**The problem**
Keep only the lines of the listing that include the word "from", and copy them.

**Working data**
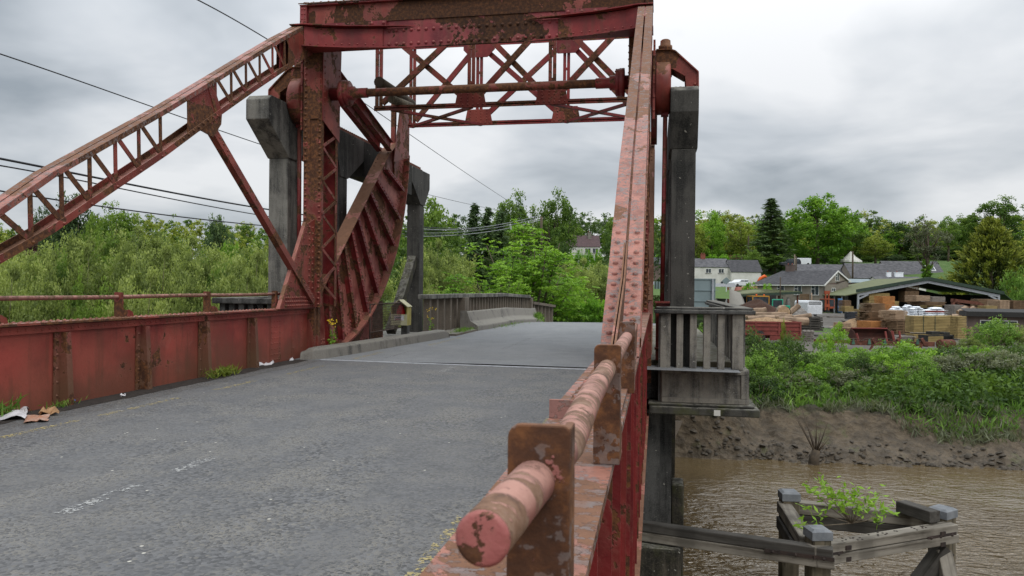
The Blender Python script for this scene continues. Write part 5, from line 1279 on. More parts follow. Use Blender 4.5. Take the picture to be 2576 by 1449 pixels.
# clods and stones on the mud
rs = random.Random(12); gm = plain('mud_clod', (.085,.070,.053), (.05,.042,.032), 6, .8, 0, .6)
P = MB()
for i in range(900):
    x = rs.uniform(1.2, 26); d = abs(rs.gauss(.1, .55)); y = waterline(x)+d-.2; z = ground(x, y); r = rs.uniform(.03, .12)
    if mnoise.noise(V((x*.5, 1, 3))) < -.2 and rs.random() < .6: continue
    P.lathe((x, y, z-r*.3), (rs.uniform(-.5,.5), rs.uniform(-.5,.5), 1), [(r*.6,0),(r*rs.uniform(.9,1.3),r*.3),(r*.7,r*.75),(r*.15,r*.9)], rs.choice((5,6,7)), False)
P.build('mud_clods', gm, None, 'lumpy dark stones and clods at the foot of the mud bank', 'stones', kind='stuff', origin=(0,0,0))

# sapling growing on the fender beam
b = MB(); rs = random.Random(14); root = at(2142, 1326, D=12.95); root.z = -2.56; P, T, D = [], [], []
for (x, y, d) in ((2052,1195,13.2),(2085,1215,13.0),(2118,1215,12.9),(2098,1240,13.1),(2070,1228,12.7),(2200,1262,12.9),(2242,1272,13.1),(2160,1268,12.8),(2120,1260,12.7),(2225,1232,13.3),(2185,1240,13.0),(2030,1222,12.9),(2020,1268,12.8),(2005,1318,12.6),(2150,1225,13.0),(2240,1290,13.0)):
    e = at(x, y, D=d); mid = root.lerp(e, .45)+V((0,0,-.03)); b.tube([root, mid, e], [.011,.007,.003], 5)
    for q in range(22):
        t = rs.uniform(.55, 1.03); c = mid.lerp(e, max(0,(t-.45)/.55))+V((rs.gauss(0,.055), rs.gauss(0,.055), rs.gauss(0,.05)))
        P.append(tuple(c)); T.append(rs.uniform(.5, .95)); D.append((rs.gauss(0,1), rs.gauss(0,.6), rs.uniform(-.1,1)))
t = thing('sapling', 'young willow sapling with lime green leaves growing on the timber fender beam', 'sapling', root)
b.build('stems', M['twig'], t)
o = bpy.data.objects.new('leaves', leaf_mesh('leaves', [leaf_arrays(np.array(P), .13, np.array(T), .36, 3, .4, dirs=np.array(D))], L['fresh'])); COL.objects.link(o); o.parent = t; o.matrix_parent_inverse = Matrix.Translation(-root)
# roadside weeds
def weed(label, p, h, n, seed, flower=True):
    rs = random.Random(seed); t = thing('flowering_weed' if flower else 'grass_tuft', label, 'weed', p); b = MB(); P, T, D = [], [], []; fl = MB()
    for i in range(n):
        e = V(p)+V((rs.gauss(0,.12)*h, rs.gauss(0,.12)*h, h*rs.uniform(.6,1))); b.tube([V(p), V(p).lerp(e,.5)+V((.02,0,0)), e], [.004,.003,.002], 4)
        for q in range(7): P.append(tuple(V(p).lerp(e, rs.uniform(.05,.7))+V((rs.gauss(0,.04), rs.gauss(0,.04), 0)))); T.append(rs.uniform(.4,.9)); D.append((rs.gauss(0,1), rs.gauss(0,1), .4))
        if flower:
            for q in range(4): fl.rivet(e+V((rs.gauss(0,.03), rs.gauss(0,.03), rs.gauss(0,.03))), (rs.gauss(0,.4), rs.gauss(0,.4)-.5, 1), .017)
    b.build('stems', M['twig'], t); o = bpy.data.objects.new('leaves', leaf_mesh('leaves', [leaf_arrays(np.array(P), .09, np.array(T), .4, seed, dirs=np.array(D))], L['fresh'])); COL.objects.link(o); o.parent = t; o.matrix_parent_inverse = Matrix.Translation(-V(p))
    if flower: fl.build('flowers', M['petal'], t)
weed('yellow flowering weed rooted by the kerb at the foot of the red segment', at(834, 868, Y=14.6)*1.0, .52, 6, 21)
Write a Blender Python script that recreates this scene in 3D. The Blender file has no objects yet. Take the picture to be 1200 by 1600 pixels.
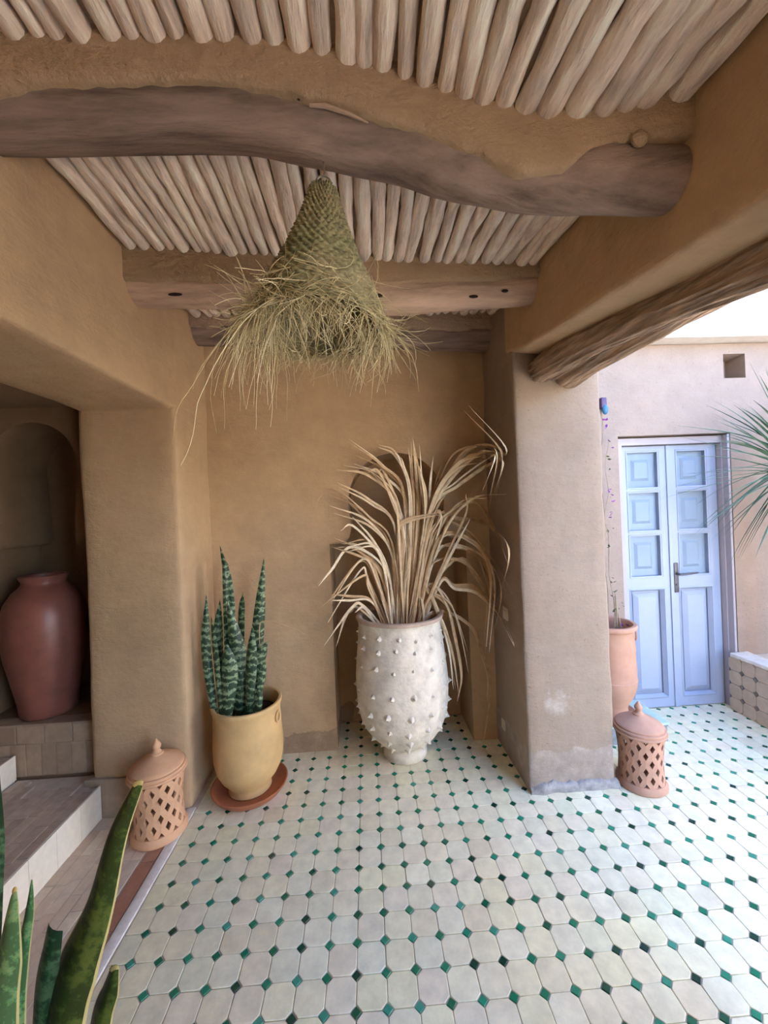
import bpy, math, random
from mathutils import Vector, Matrix, noise

random.seed(11)
PI = math.pi
scene = bpy.context.scene
col = scene.collection

# ------------------------------------------------------------------ camera
EYE = 1.556
yaw, pitch, roll = math.radians(2.664), math.radians(-0.214), math.radians(-2.438)
fw = Vector((math.sin(yaw) * math.cos(pitch), math.cos(yaw) * math.cos(pitch), math.sin(pitch)))
rt = Vector((math.cos(yaw), -math.sin(yaw), 0))
up = rt.cross(fw)
r2 = math.cos(roll) * rt + math.sin(roll) * up
u2 = -math.sin(roll) * rt + math.cos(roll) * up
cam = bpy.data.cameras.new('camera')
cam.sensor_fit = 'HORIZONTAL'
cam.sensor_width = 36.0
cam.lens = 36.0 * 617.5 / 1200.0
cam.clip_start = 0.02
camo = bpy.data.objects.new('camera', cam)
col.objects.link(camo)
camo.matrix_world = Matrix(((r2.x, u2.x, -fw.x, 0), (r2.y, u2.y, -fw.y, 0), (r2.z, u2.z, -fw.z, EYE), (0, 0, 0, 1)))
scene.camera = camo

# ------------------------------------------------------------------ sky and exposure
world = bpy.data.worlds.new('sky')
scene.world = world
world.use_nodes = True
wn = world.node_tree
sky = wn.nodes.new('ShaderNodeTexSky')
sky.sky_type = 'NISHITA'
sky.sun_disc = False
sky.sun_elevation = math.radians(55)
sky.sun_rotation = math.radians(-52)
sky.air_density = 1.0
sky.dust_density = 1.0
sky.ozone_density = 6.0
wn.links.new(sky.outputs['Color'], wn.nodes['Background'].inputs['Color'])
wn.nodes['Background'].inputs['Strength'].default_value = 0.62
sun = bpy.data.lights.new('sun', 'SUN')
sun.energy = 17.0
sun.angle = math.radians(0.6)
sun.color = (1.0, 0.93, 0.84)
suno = bpy.data.objects.new('sun', sun)
col.objects.link(suno)
suno.rotation_euler = Vector((0.45, -0.35, -0.82)).to_track_quat('-Z', 'Y').to_euler()
scene.view_settings.view_transform = 'Standard'
scene.view_settings.look = 'None'
scene.view_settings.gamma = 1.0
scene.view_settings.use_curve_mapping = False
scene.view_settings.exposure = 2.0
scene.cycles.max_bounces = 10
scene.cycles.diffuse_bounces = 8
scene.cycles.use_denoising = True
scene.cycles.adaptive_threshold = 0.02

# ------------------------------------------------------------------ materials
def newmat(name):
    m = bpy.data.materials.new(name)
    m.use_nodes = True
    nt = m.node_tree
    return m, nt, nt.nodes['Principled BSDF']

def nd(nt, typ, **kw):
    n = nt.nodes.new(typ)
    for k, v in kw.items():
        if k in n.inputs:
            n.inputs[k].default_value = v
        else:
            setattr(n, k, v)
    return n

def ramp(nt, fac, stops):
    r = nt.nodes.new('ShaderNodeValToRGB')
    e = r.color_ramp.elements
    while len(e) < len(stops):
        e.new(0.5)
    for i, (p, c) in enumerate(stops):
        e[i].position = p
        e[i].color = (c[0], c[1], c[2], 1)
    nt.links.new(fac, r.inputs['Fac'])
    return r.outputs['Color']

def mixc(nt, fac, a, b, mode='MIX'):
    m = nt.nodes.new('ShaderNodeMix')
    m.data_type = 'RGBA'
    m.blend_type = mode
    for sock, v in ((m.inputs[0], fac), (m.inputs[6], a), (m.inputs[7], b)):
        if isinstance(v, bpy.types.NodeSocket):
            nt.links.new(v, sock)
        elif isinstance(v, (int, float)):
            sock.default_value = v
        else:
            sock.default_value = (v[0], v[1], v[2], 1)
    return m.outputs[2]

def math_n(nt, op, a, b=None, clamp=False):
    m = nt.nodes.new('ShaderNodeMath')
    m.operation = op
    m.use_clamp = clamp
    for i, v in enumerate((a, b)):
        if v is None:
            continue
        if isinstance(v, (int, float)):
            m.inputs[i].default_value = v
        else:
            nt.links.new(v, m.inputs[i])
    return m.outputs[0]

def coords(nt, kind='pos', scale=(1, 1, 1)):
    if kind == 'pos':
        o = nt.nodes.new('ShaderNodeNewGeometry').outputs['Position']
    else:
        o = nt.nodes.new('ShaderNodeTexCoord').outputs['Object']
    if scale != (1, 1, 1):
        mp = nt.nodes.new('ShaderNodeMapping')
        mp.inputs['Scale'].default_value = scale
        nt.links.new(o, mp.inputs['Vector'])
        o = mp.outputs['Vector']
    return o

def noise_n(nt, vec, scale, detail=4, rough=0.55, out='Fac'):
    n = nd(nt, 'ShaderNodeTexNoise', Scale=scale, Detail=detail, Roughness=rough)
    nt.links.new(vec, n.inputs['Vector'])
    return n.outputs[out]

def bump(nt, bsdf, height, strength=0.3, dist=0.01):
    b = nt.nodes.new('ShaderNodeBump')
    b.inputs['Strength'].default_value = strength
    b.inputs['Distance'].default_value = dist
    nt.links.new(height, b.inputs['Height'])
    nt.links.new(b.outputs['Normal'], bsdf.inputs['Normal'])

def rand_source(nt, src):
    if src == 'object':
        return nt.nodes.new('ShaderNodeObjectInfo').outputs['Random']
    return nt.nodes.new('ShaderNodeNewGeometry').outputs['Random Per Island']

def scl(c, k):
    return tuple(min(1, v * k) for v in c)

def plaster(name, c, var=0.14, rough=0.9, bscale=9, bstr=0.2, stain=None, specks=0.0, patch=None):
    """stain = (height, colour, x0, x1): repaired damp band with a ragged upper edge."""
    m, nt, b = newmat(name)
    v = coords(nt)
    big = noise_n(nt, v, 1.7, 5, 0.6)
    fine = noise_n(nt, v, bscale, 6, 0.65)
    colr = ramp(nt, big, [(0.3, scl(c, 1 - var)), (0.5, c), (0.72, scl(c, 1 + var * 0.8))])
    colr = mixc(nt, 0.35, colr, ramp(nt, fine, [(0.3, scl(c, 0.74)), (0.7, scl(c, 1.16))]))
    if specks:
        sp = noise_n(nt, v, 55, 2, 0.5)
        f = ramp(nt, sp, [(0.66, (0, 0, 0)), (0.72, (1, 1, 1))])
        colr = mixc(nt, math_n(nt, 'MULTIPLY', f, specks), colr, (0.22, 0.14, 0.09))
    sep = nt.nodes.new('ShaderNodeSeparateXYZ')
    nt.links.new(v, sep.inputs[0])
    if stain:
        h, sc, sx, sw = stain
        edge = math_n(nt, 'ADD', sep.outputs['Z'], math_n(nt, 'MULTIPLY', noise_n(nt, v, 6, 6, 0.7), -0.16))
        fz = math_n(nt, 'LESS_THAN', edge, h - 0.08)
        if sw:
            dx = math_n(nt, 'ABSOLUTE', math_n(nt, 'SUBTRACT', sep.outputs['X'], sx))
            dx = math_n(nt, 'ADD', dx, math_n(nt, 'MULTIPLY', noise_n(nt, v, 8, 4, 0.6), 0.1))
            fz = math_n(nt, 'MULTIPLY', fz, math_n(nt, 'LESS_THAN', dx, sw))
        sn = noise_n(nt, v, 12, 6, 0.7)
        stc = ramp(nt, sn, [(0.35, scl(sc, 0.75)), (0.55, sc), (0.68, scl(sc, 1.35))])
        colr = mixc(nt, math_n(nt, 'MULTIPLY', fz, 0.8), colr, stc)
    if patch:
        (px, pz, pr, pc) = patch
        dx = math_n(nt, 'SUBTRACT', sep.outputs['X'], px)
        dz = math_n(nt, 'SUBTRACT', sep.outputs['Z'], pz)
        d = math_n(nt, 'SQRT', math_n(nt, 'ADD', math_n(nt, 'MULTIPLY', dx, dx), math_n(nt, 'MULTIPLY', dz, dz)))
        d = math_n(nt, 'ADD', d, math_n(nt, 'MULTIPLY', math_n(nt, 'SUBTRACT', noise_n(nt, v, 18, 5, 0.7), 0.35), 0.28))
        f = ramp(nt, d, [(0.04, (1, 1, 1)), (pr + 0.04, (0, 0, 0))])
        colr = mixc(nt, math_n(nt, 'MULTIPLY', math_n(nt, 'MULTIPLY', f, noise_n(nt, v, 30, 4, 0.7)), 0.55), colr, pc)
    nt.links.new(colr, b.inputs['Base Color'])
    b.inputs['Roughness'].default_value = rough
    b.inputs['Specular IOR Level'].default_value = 0.25
    bump(nt, b, math_n(nt, 'ADD', math_n(nt, 'ADD', math_n(nt, 'MULTIPLY', fine, 1.6), math_n(nt, 'MULTIPLY', noise_n(nt, v, 60, 4, 0.65), 0.45)), math_n(nt, 'MULTIPLY', noise_n(nt, coords(nt, 'pos', (1, 1, 3.2)), 5, 5, 0.7), 1.5)), bstr, 0.03)
    return m

def simple(name, c, rough=0.7, var=0.15, nscale=8, bstr=0.2, bdist=0.004, spec=0.3, kind='obj', stretch=(1, 1, 1), metal=0, randvar=0.0, src='object'):
    m, nt, b = newmat(name)
    v = coords(nt, kind, stretch)
    n = noise_n(nt, v, nscale, 6, 0.62)
    colr = ramp(nt, n, [(0.28, scl(c, 1 - var)), (0.5, c), (0.74, scl(c, 1 + var))])
    if randvar:
        r = rand_source(nt, src)
        colr = mixc(nt, 1.0, colr, ramp(nt, r, [(0, (1 - randvar,) * 3), (1, (1, 1, 1))]), 'MULTIPLY')
    nt.links.new(colr, b.inputs['Base Color'])
    b.inputs['Roughness'].default_value = rough
    b.inputs['Specular IOR Level'].default_value = spec
    b.inputs['Metallic'].default_value = metal
    if bstr:
        bump(nt, b, n, bstr, bdist)
    return m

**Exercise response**
The Blender Python script for this scene continues. Write part 5, from line 1279 on. More parts follow. Use Blender 4.5. Take the picture to be 2576 by 1449 pixels.
from mathutils import Vector, Matrix, noise